Using the QUTE Space-Time glasses, we need to see the time flowing from future to present, so that the particular state (on one of the many paths, see enterprise time panning above) is selected, or rather – enacted – by the particular configuration of organisational unit, context and technology (understood broadly). Most of the potentialities are not directly experienced and can be seen as something that might have happened through retrospection. QATC proposes to use counterfactual thinking to examine what could have been different. This is very similar to Luhmann’s use of contingency to indicate “neither necessary nor impossible”.  According to QATC counterfactual thinking can help “to understand how a present is selected from many different potential alternatives that once existed in the future, rather than how the past leads to one future state”.  The particular interaction of constraints and processes in an organisation, make certain potentialities develop more than others. Those that develop more form attractors that channel processes in definite and consistent ways. This is what we see also using the Stability-Diversity glasses and is highly relevant for maintaining the Exploration-Exploitation balance (see Essential Balances in Organisations).

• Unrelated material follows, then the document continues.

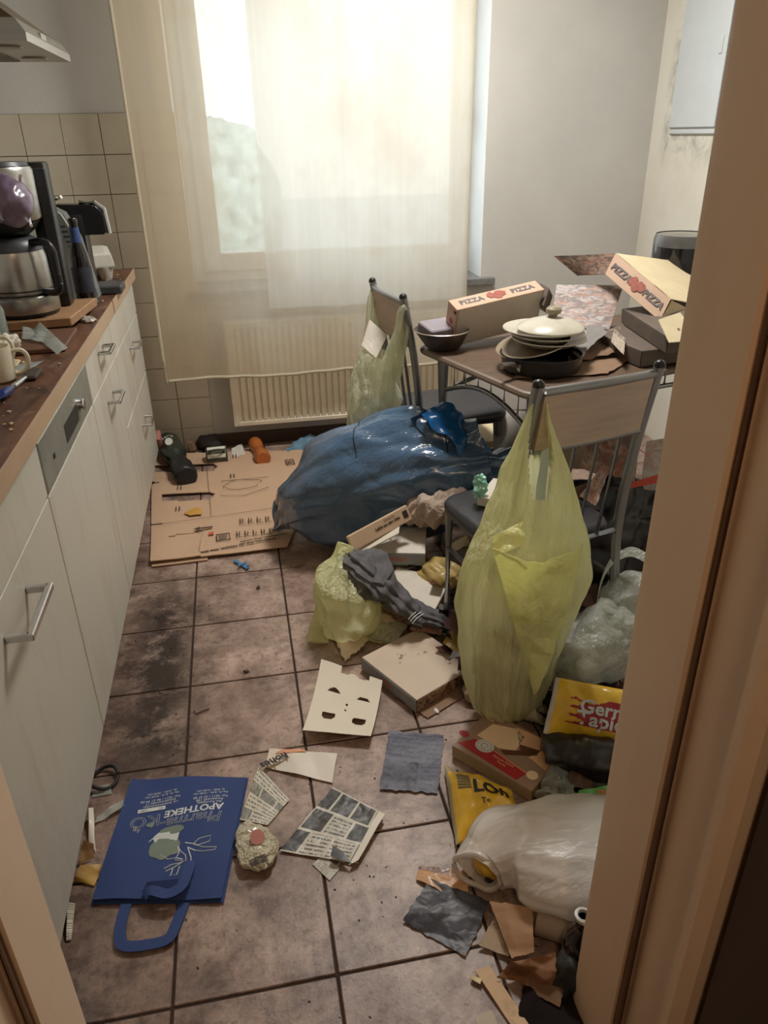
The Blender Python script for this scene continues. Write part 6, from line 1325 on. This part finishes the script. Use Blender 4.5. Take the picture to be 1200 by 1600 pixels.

I hope this is enough, for now, to start observing organisations with this pair of Space-Time glasses. Give them a try and share your findings. There is more to elaborate on its application for decisions, change “management”, trust, detecting weak signals and dealing with uncertainty. It would be interesting, now drawing more from relativity theory, to check if and how the Space-time curvature increases with the size of organisations. And then beyond (yet always within) Space-Time, QUTE can bring useful perspective on emotions, communication, measurements, best practices, and power.